Im April 1937 forderte Johannes Rodatz, noch mindestens weitere 2.000 Jugendherbergen zu bauen, um die Wochenendlehrgänge der Hitlerjugend abzuhalten. Dazu kam es jedoch nicht mehr.
Von den im Dritten Reich entstandenen Häusern werden heute die folgenden wieder als Jugendherbergen genutzt: Mannheim, Titisee, Aalen und Tübingen.

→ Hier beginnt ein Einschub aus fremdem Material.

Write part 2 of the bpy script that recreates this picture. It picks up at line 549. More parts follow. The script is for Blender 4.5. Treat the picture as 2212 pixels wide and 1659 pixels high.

Wie sahen die Jugendherbergen in den 1930er Jahren aus? Otto Schairer beschrieb 1937 in einem Artikel in der Zeitschrift „Moderne Bauformen“ die Vorstellungen der Zeit von einer idealen Jugendherberge – benötigt wurden: Tages-, Schlaf-, Wasch-, Abort- und Trockenräume, Verpflegungsküche, Küche für Selbstversorger, Waschküche, Wohnung der Herbergseltern, Keller für Vorräte und Brennstoffe, Luftschutzraum, Abstellraum für Fahrräder und andere Sportgeräte. Es empfahl sich eine freie Lage, womöglich mit Aussicht. Neben den Tagesräumen musste eine Anzahl Schlafräume immer heizbar sein, am besten alle. Daneben sollten hochwertige Baumaterialien verwendet werden, und sich die Architektur harmonisch in die Umgebung eingliedern.